Wah Gwaan, Denver's new brewery, brews Jamaican flavors | The Know





Harsha Maragh and Jesse Brown have accomplished two things that many have dreamed of but few have attempted over the past year:

1. They got married, back in October.

2. They left their previous careers to become small-business owners.

If you go

Wah Gwaan is having its grand opening on Juneteenth at 925 W. 8th Ave., in Denver. The brewery will host food trucks and DJs throughout its opening and moving forward. Hours are from noon to 11 p.m. Saturday, noon to 8 p.m. Sunday, 2 to 9 p.m. Wednesday and Thursday, noon to 10 p.m. Friday, closed Monday and Tuesday. Find out more at wahgwaanbrewing.com.
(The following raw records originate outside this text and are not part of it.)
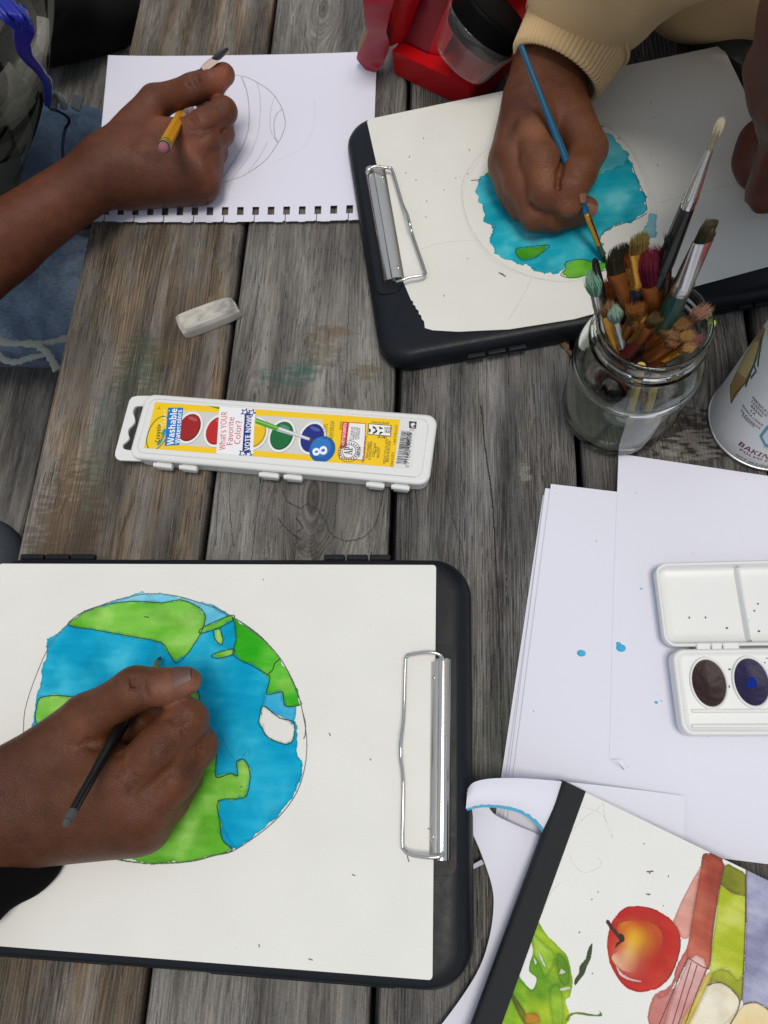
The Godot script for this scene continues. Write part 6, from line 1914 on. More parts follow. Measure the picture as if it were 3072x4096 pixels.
# ---------------------------------------------------------------- tin
func make_can() -> void:
	var R := 0.0400
	var H := 0.112
	var o := thing("baking_powder_tin", "white baking powder tin with maroon lettering, cut by the right edge of the view", "tin", Transform3D(Basis(), Vector3(0.2166, 0.0, -0.2332)))
	var tin := flat("tin_rim", Color(0.72, 0.72, 0.71), 0.28, 1.0)
	# label wraps round: u = angle / TAU from +x towards +z, v down from the top
	var iw := 2000
	var ih := 860
	var img := Image.create(iw, ih, false, Image.FORMAT_RGB8)
	img.fill(Color(0.87, 0.87, 0.86))
	var k := Color(0.13, 0.13, 0.14)
	var maroon := Color(0.42, 0.07, 0.10)
	var tealc := Color(0.06, 0.34, 0.33)
	var sc := Vector2(iw / TAU, ih / H)
	# beige panel with a green ribbon at the upper left
	var beige := Color(0.64, 0.52, 0.33)
	fill(img, can_pts([3.2831, 0.0449, 2.9649, 0.042, 3.014, 0.0771, 3.1489, 0.0961, 3.4352, 0.1025, 3.7621, 0.0879, 3.5707, 0.0698], H, sc), beige)
	fill(img, can_pts([3.3763, 0.0566, 3.058, 0.0698, 3.1559, 0.0918, 3.3047, 0.0976, 3.5273, 0.0822], H, sc), Color(0.78, 0.70, 0.48))
	for q in [[3.3896, 0.0961, 3.2195, 0.0916, 3.0908, 0.0842, 2.9679, 0.0843], [3.0908, 0.0842, 3.0286, 0.0761, 2.9468, 0.0666], [2.9679, 0.0843, 2.9653, 0.0762], [3.4141, 0.0983, 3.1326, 0.0933, 3.0037, 0.088]]:
		stroke(img, can_pts(q, H, sc), 12, tealc)
	for q in [[2.9649, 0.042, 3.0316, 0.0514, 2.9966, 0.0653, 3.0031, 0.0768], [3.2831, 0.0449, 3.0984, 0.0442, 2.9649, 0.042]]:
		stroke(img, can_pts(q, H, sc), 7, Color(0.36, 0.20, 0.12))
	var lines := [["AMERICA'S", [2.7284, 0.0671, 2.357, 0.0687], 15, k, true], ["LEADING", [2.6896, 0.0638, 2.3543, 0.0645], 15, k, true], ["BRAND", [2.647, 0.0603, 2.4023, 0.0618], 15, k, true], ["LA", [2.6006, 0.0567, 2.5003, 0.0569], 15, k, true], ["MARCA LÍDER", [2.7663, 0.0526, 2.2957, 0.054], 15, k, true], ["EN ESTADOS", [2.7374, 0.0483, 2.2976, 0.0504], 15, k, true], ["UNIDOS", [2.6702, 0.0461, 2.3867, 0.0474], 15, k, true], ["BAKING POWDER", [2.3868, 0.0186, 0.8748, 0.001], 36, maroon, true], ["POLVO PARA HORNEAR", [2.3127, 0.0138, 0.8928, 0.001], 20, maroon, true], ["NET WT/PESO NETO 22 OZ", [2.3004, 0.0055, 0.8908, 0.001], 18, k, false], ["DOUBLE ACTING", [2.0537, 0.0316, 1.5699, 0.0258], 14, k, false]]
	for l in lines:
		var q := can_pts(l[1], H, sc)
		var y := q[0].y
		txt(img, l[0], Vector2(q[0].x, y), Vector2(q[1].x, y), l[2] * 1.25, l[3], l[4])
	var tq := can_pts([2.259, 0.0564, 2.2366, 0.0422, 2.0617, 0.034, 1.9384, 0.0329, 1.8321, 0.0358, 2.1173, 0.063], H, sc)
	fill(img, tq, Color(0.25, 0.56, 0.60))
	fill(img, can_pts([2.2042, 0.0529, 2.1881, 0.0433, 2.0616, 0.0373, 1.8661, 0.0391, 2.0706, 0.0587], H, sc), Color(0.82, 0.86, 0.86))
	var m := printed("tin_print", img, 0.35, 0.5)
	m.texture_repeat = true
	var b := MB.new()
	var rings := []
	var uvs := []
	for e in [[R, 0.002], [R, 0.03], [R, 0.06], [R, 0.09], [R, H - 0.003]]:
		var r := PackedVector3Array()
		var u := PackedVector2Array()
		for j in 65:
			var a := TAU * j / 64
			r.append(Vector3(e[0] * cos(a), e[1], e[0] * sin(a)))
			u.append(Vector2(1.0 - j / 64.0, 1.0 - e[1] / H))
		rings.append(r)
		uvs.append(u)
	b.loft(rings, false, false, false, uvs)
	part(o, "wall", b.mesh(), m)
	for y in [0.0, H - 0.003]:
		b = MB.new()
		lathe(b, pl([R - 0.003, y, R + 0.0008, y, R + 0.0013, y + 0.0008, R + 0.0013, y + 0.0022, R + 0.0006, y + 0.003, R - 0.0006, y + 0.0031, R - 0.003, y + 0.0024]), 64, true, true)
		part(o, "rim", b.mesh(), tin)
	b = MB.new()
	lathe(b, pl([R - 0.001, H - 0.001, R - 0.001, H + 0.004, R - 0.002, H + 0.005, 0.0001, H + 0.0052]), 48)
	part(o, "lid", b.mesh(), flat("tin_lid", Color(0.66, 0.12, 0.10), 0.35))

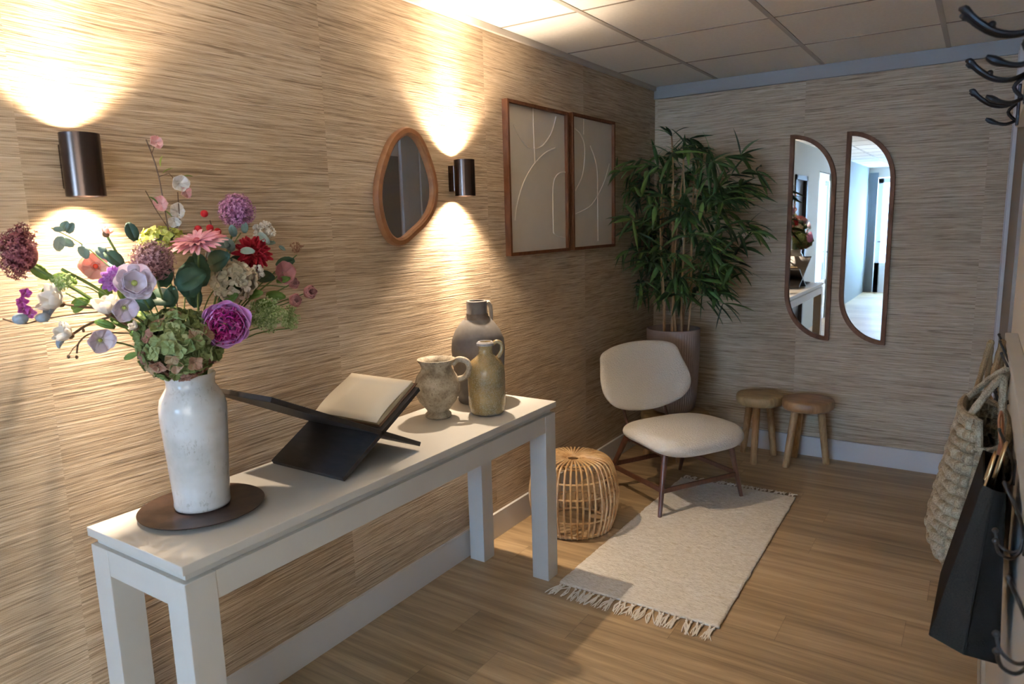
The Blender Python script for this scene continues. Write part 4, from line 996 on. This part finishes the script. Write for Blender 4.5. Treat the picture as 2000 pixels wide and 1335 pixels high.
def bleaf(mb, p, d, L, W):
    d = Vector(d).normalized(); side = d.cross(Vector((0, 0, 1)))
    side = side.normalized() if side.length > 1e-3 else Vector((1, 0, 0)); nn = side.cross(d)
    tw = rnd.uniform(-.8, .8); side, nn = side*math.cos(tw)+nn*math.sin(tw), nn*math.cos(tw)-side*math.sin(tw)
    mb.tint = min(1, max(0, rnd.gauss(.45, .22))); rows = []; x = Vector(p); dr = d.copy(); drop = rnd.uniform(.05, .16)
    ts = (0, .12, .3, .5, .7, .88, 1); ws = (.12, .6, 1, .95, .7, .32, .02)
    for j in range(7):
        rows.append([x-side*W*ws[j]*.5+nn*W*.08*ws[j], x.copy(), x+side*W*ws[j]*.5+nn*W*.08*ws[j]])
        if j < 6: x = x+dr*L*(ts[j+1]-ts[j]); dr = (dr+Vector((0, 0, -drop))).normalized()
    for r in rows:
        for q in r:
            q.x = max(.045, q.x); q.y = min(LY-.03, q.y)
    mb.grid(rows)
canes = [(-.06, -.02, -.10, .0, 1.05), (.0, -.05, .03, .05, 1.25), (.035, -.055, -.02, -.03, 1.35), (.07, -.02, .06, .0, 1.2), (.05, .04, .12, .06, 1.1), (-.03, .06, -.05, .10, 1.2), (.09, .02, .16, -.04, 1.0), (-.09, .04, -.12, .08, .95)]
for ci, (x0, y0, x1, y1, hh) in enumerate(canes):
    z0 = .304+.50; zt = z0+hh
    pts = [Vector((PCx+x0+(x1-x0)*f+.008*math.sin(f*7+ci), PCy+y0+(y1-y0)*f+.006*math.cos(f*6+ci), z0+hh*f)) for f in [k/14 for k in range(15)]]
    mb = MB(); mb.tint = rnd.uniform(.3, .8)
    fine = []; rad = []
    for i in range(len(pts)-1):
        for f in (0, .06, .12, .9): fine.append(pts[i].lerp(pts[i+1], f)); rad.append((.0085-.0035*i/14)*(1.22 if f == .06 else 1))
    fine.append(pts[-1]); rad.append(.004)
    c = mb.tube(fine, rad, 8).build('cane', M['cane'], t)
    lf = MB(); tw = MB()
    nb = 14
    for k in range(nb):
        f = .20+.80*(k+rnd.random()*.6)/nb; i = min(13, int(f*14)); p = pts[i].lerp(pts[i+1], f*14-i)
        outv = Vector((x0+x1*.8+rnd.gauss(0, .13), y0+y1*.8-.03+rnd.gauss(0, .13), 0)); outv = outv.normalized() if outv.length > 1e-3 else Vector((1, 0, 0))
        zz = (p.z-1.0)/1.1
        ln = rnd.uniform(.16, .37)*(1.15 if .2 < zz < .9 else .85)
        tip = p+outv*ln+Vector((0, 0, rnd.uniform(.0, .14)))
        tip.x = max(.08, tip.x); tip.y = min(LY-.06, tip.y)
        mid = p.lerp(tip, .5)+Vector((0, 0, .03))
        tw.tint = .3; tw.tube([p, mid, tip], .0016, 4)
        for q, base in ((1.0, tip), (.75, mid.lerp(tip, .5)), (.5, mid)):
            for _ in range(rnd.choice((4, 5, 6)) if q == 1 else 2):
                dv = outv*rnd.uniform(.3, 1)+Vector((rnd.gauss(0, .55), rnd.gauss(0, .55), rnd.gauss(-.12, .42)))
                bleaf(lf, base, dv, rnd.uniform(.13, .23), rnd.uniform(.022, .034))
    for _ in range(8): bleaf(lf, pts[-1], Vector((rnd.gauss(0, .6), rnd.gauss(0, .6), rnd.uniform(.1, 1))), rnd.uniform(.10, .16), .02)
    lf.build('foliage', M['bamboo_leaf'], c, solid=.0006); tw.build('twig', M['stem'], c)

# ---------------------------------------------------------------- rug
RY0, RY1 = 2.625, 4.17; RX0, RX1 = .543, 1.245
rows = []; NXr, NYr = 60, 130
def rugedge(y, s): return .006*mnoise.noise(Vector((s*5, y*14, 0)))+.003*mnoise.noise(Vector((s*9, y*60, 3)))
for j in range(NYr+1):
    y = RY0+(RY1-RY0)*j/NYr; a = RX0+.012*(j/NYr)-.012+rugedge(y, 0); b = RX1-.03*(j/NYr)+.012+rugedge(y, 1)
    rows.append([Vector((a+(b-a)*i/NXr, y+.012*(i/NXr-.5)+.004*mnoise.noise(Vector((i*.3, j*.0+9, 1))), .0045+.0035*mnoise.noise(Vector((i*.35, j*.8, 0)))+.0025*mnoise.noise(Vector((i*.9, j*2.1, 4))))) for i in range(NXr+1)])
t = thing('woven_rug', ((RX0+RX1)/2, (RY0+RY1)/2, 0), 'cream woven wool runner rug with knotted fringes lying on the floor', 'rug')
MB().grid([[Vector((p.x, p.y, p.z+.0005)) for p in r] for r in rows]).build('rug_body', M['rug'], t, solid=.008)
def tassel(x, y, sgn, ln):
    mb = MB(); dx = rnd.gauss(0, .016); k0 = Vector((x, y, .006)); k1 = Vector((x+dx*.3, y+sgn*.018, .006))
    mb.tube([k0, k1], .0030, 6); mb.ball(k1, .0062, 8, 5, (1, 1, .8))
    for s_ in range(5):
        e = Vector((x+dx+rnd.gauss(0, .010), y+sgn*ln*rnd.uniform(.8, 1.1), .0035)); m_ = k1.lerp(e, .5)+Vector((rnd.gauss(0, .006), 0, .002))
        mb.tube(smooth_path([k1, m_, e], 3), [.0022]*6+[.0014], 5)
    return mb
for k in range(30):
    x = RX0-.008+(RX1-RX0+.02)*(k+.5)/30; tassel(x, rows[0][0].y+.012*(k/30)+.002, -1, .105).build('tassel', M['fringe'], t)
for k in range(30):
    x = RX0+.002+(RX1-.03-RX0)*(k+.5)/30; tassel(x, rows[-1][0].y+.012*(k/30)-.002, 1, .060).build('tassel', M['fringe'], t)

# ---------------------------------------------------------------- hooks and bags on the right wall
FX = WR-.015
def school_hook(y, z, label, face=None, s_=1.0):
    fx = face if face is not None else FX
    t = thing('coat_hook', (fx, y, z), label, 'coat hook', 'wire coat hooks on the dado')
    w_ = .0033
    def V(dx, dy, dz): return Vector((fx-dx*s_, y+dy*s_, z+dz*s_))
    MB().box((fx-.004, y-.012, z-.03), (fx, y+.012, z+.03)).build('back_plate', M['wire'], t, smooth=False, bevel=.001)
    MB().tube(smooth_path([V(.004, 0, -.01), V(.008, 0, .025), V(.022, 0, .062), V(.040, 0, .100)], 5), w_, 8).build('upper_prong', M['wire'], t)
    for d in (-1, 1):
        p = smooth_path([V(.004, 0, .0), V(.008, d*.006, -.026), V(.022, d*.015, -.038), V(.040, d*.022, -.028), V(.047, d*.026, -.004)], 5)
        pr = MB().tube(p, w_*.9, 8).build('lower_prong', M['wire'], t); MB().ball(p[-1], .0055, 10, 7).build('ball_tip', M['wire'], pr)
    MB().ball(V(.040, 0, .102), .0045, 10, 7).build('ball_tip', M['wire'], t)
school_hook(2.80, 1.12, 'furthest wire coat hook of the upper row, empty, nearest the back wall')
school_hook(2.62, 1.125, 'upper row wire coat hook carrying the jute bag')
school_hook(2.40, 1.125, 'upper row wire coat hook carrying the seagrass basket')
school_hook(2.55, .960, 'lower row wire coat hook beside the rope handles of the seagrass basket')
school_hook(2.07, .992, 'lower row wire coat hook right beside the gold ring handles')
school_hook(1.59, 1.015, 'lower row wire coat hook in front of the black felt bag top')
school_hook(1.24, .985, 'nearest wire coat hook, low at the right edge of the photo')
# seagrass basket
bt = thing('woven_basket', (2.06, 2.36, .62), 'chunky woven seagrass basket bag hanging on the wall hooks', 'bag')
NU, NV = 308, 165
def basket_pt(u, v):
    # u around (0..1), v height (0..1)
    q = 2*PI*u; z = .615+v*.455
    cxv = 2.035+.035*v; 
    ht = (.092*(1-.52*max(0, v-.25)**1.1)) * (math.sin(min(1, v*3.2+.12)*PI/2)**.6)      # half thickness (x)
    hw = (.165+.03*(1-v)) * (math.sin(min(1, v*4+.15)*PI/2)**.5)                         # half width (y)
    c, s_ = math.cos(q), math.sin(q)
    x = cxv+ht*math.copysign(abs(c)**.85, c); y = 2.38+hw*math.copysign(abs(s_)**.85, s_)
    if v > .85: z -= .05*(v-.85)/.15*(1+s_*-.6)*(1 if c > -.2 else .0)
    return Vector((min(x, FX-.004), y, z))
NCu, NCv = 22, 15
vs = []; fs = []
for j in range(NV+1):
    for i in range(NU):
        u, v = i/NU, j/NV; p = basket_pt(u, v); e = .004
        du = basket_pt((u+e) % 1, v)-basket_pt((u-e) % 1, v); dv = basket_pt(u, min(1, v+e))-basket_pt(u, max(0, v-e)); nrm = du.cross(dv); nrm = nrm.normalized() if nrm.length > 1e-9 else Vector((0, 0, 1))
        a = u*NCu + .0; b = v*NCv
        ia, ib = int(a), int(b); fa, fb = a-ia, b-ib
        if (ia+ib) % 2 == 0: h = math.sin(PI*fa)**.7*(1-abs(2*fb-1)**6)          # strip running one way
        else: h = math.sin(PI*fb)**.7*(1-abs(2*fa-1)**6)-.15
        q = p+nrm*(.017*h-.008); q.x = min(q.x, FX-.002)
        vs.append(q)
for j in range(NV):
    for i in range(NU): fs.append((j*NU+i, j*NU+(i+1) % NU, (j+1)*NU+(i+1) % NU, (j+1)*NU+i))
fs.append(tuple(reversed(range(NU))))
MB().add(vs, fs).build('basket_body', M['seagrass'], bt, solid=.004, angle=180)
rim = [basket_pt(k/60, 1.0)+Vector((-.002, 0, .004)) for k in range(60)]
MB().tube(rim, .010, 8, close=True).build('rim', M['seagrass'], bt)
def rope(a, b, c, r, m, parent, nm='handle'):
    pts = smooth_path([a, a.lerp(b, .6)+Vector((0, 0, .01)), b, c.lerp(b, .6)+Vector((0, 0, .01)), c], 8)
    MB().tube(pts, [r*(1+.12*math.sin(i*1.9)) for i in range(len(pts))], 8).build(nm, m, parent)
hk = Vector((FX-.045, 2.33, 1.205))
rope(basket_pt(.62, 1)+Vector((0, 0, -.01)), Vector((FX-.035, 2.32, 1.175)), basket_pt(.86, .97), .0095, M['seagrass'], bt)
rope(basket_pt(.40, 1), Vector((FX-.024, 2.38, 1.185)), basket_pt(.14, .97), .0095, M['seagrass'], bt)
# jute bag behind it
jt = thing('jute_bag', (2.07, 2.82, .62), 'tan jute bag hidden behind the seagrass basket, only rope handles and base showing', 'bag')
mb = MB(); ra = []
for z, hx, hw in ((.60, .035, .12), (.62, .06, .15), (.75, .065, .16), (.9, .045, .15), (1.0, .03, .14)):
    ra.append([Vector((min(2.065+hx*math.cos(q), FX-.003), 2.80+hw*math.sin(q), z)) for q in [2*PI*k/32 for k in range(32)]])
n = 32; mb.add([p for r in ra for p in r], [(i*n+k, i*n+(k+1) % n, (i+1)*n+(k+1) % n, (i+1)*n+k) for i in range(4) for k in range(n)]+[tuple(reversed(range(n)))])
mb.build('bag_body', M['jute'], jt, solid=.004)
for dx, dy, y_ in ((.0, 0, 2.80), (.03, .02, 2.70)):
    rope(Vector((2.04+dx, y_-.06, 1.0)), Vector((2.072+dx, 2.62+dy, 1.225)), Vector((2.075+dx, y_+.02, 1.0)), .008, M['jute'], jt)
# cognac leather pouch between basket and black bag
ct = thing('leather_pouch', (2.10, 2.12, .80), 'cognac leather pouch showing between the basket handles and the gold rings', 'bag')
mb = MB(); mb.prism([Vector((2.085, 2.06, .74)), Vector((2.085, 2.22, .74)), Vector((2.10, 2.19, 1.03)), Vector((2.10, 2.09, 1.03))], [Vector((2.115, 2.06, .74)), Vector((2.115, 2.22, .74)), Vector((2.112, 2.19, 1.03)), Vector((2.112, 2.09, 1.03))])
mb.build('pouch_body', M['cognac'], ct, smooth=False, bevel=.004)
MB().tube(smooth_path([(2.106, 2.10, 1.03), (2.095, 2.13, 1.09), (2.098, 2.15, 1.12), (2.104, 2.17, 1.09), (2.106, 2.18, 1.03)], 5), .0035, 6).build('strap', M['cognac'], ct)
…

Their Wah Gwaan (Jamaican patois for “What’s up?”) Brewing Company opens Saturday, June 19, in Denver’s Santa Fe arts district. It’s a tribute to Maragh’s Indian-Jamaican heritage and a celebration of diversity in craft beer for both owners.

A first-generation American, Maragh grew up in Little Jamaica in the Bronx, while Brown, who identifies as biracial, is from Wheat Ridge. He spent five years serving in the Marine Corps and traveling the world before coming home to a very different Denver and wondering what to do next.

The two met for their first date at Boulder’s Avery Brewing, and while they’ve shared an “obsession” ever since with craft beer (including homebrewing when they moved in together), they knew something in the local brewing scene was missing.

“The culture piece of it is the biggest differentiator,” said Maragh, who moved out to Colorado for graduate school but longed for her close-knit New York Jamaican community.

“A lot of (American) Black culture has been influenced by Jamaica,” Brown added.

The pair are blending beloved aspects of their sister cultures with Wah Gwaan — a warm and lively community gathering space with bright murals, tropical plants, reggae and hip hop music playing, and ingredients in the beers that “first-generation kids grew up with,” Maragh explained.

That means styles and flavors such as jackfruit kolsch, a rare coffee IPA, coconut dunkelweizen, soursop hazy IPA and pomegranate wheat ale, to name a few on tap or in the works.

The beer names, too, carry meanings close to Maragh’s heart: Washbelly, the wheat ale, is “sweet and sour” and named for the Jamaican term of endearment for a youngest child. (It’s a nod to her sister and Dad, who are both the “washbellies” in their families.)

Longtime Denver brewer Dick Tucker, who previously worked at Stranahan’s and Epic, is behind the unique flavor combinations. Tucker said he’s focusing on high-quality traditional styles with added fruits and adjuncts. Before now, he, Maragh and Brown admit, most people would associate Jamaica with just one beer: Red Stripe lager.

“Craft beer isn’t that big in Jamaica yet,” Maragh said, “so this will be a cool blend of Colorado and Jamaican culture.”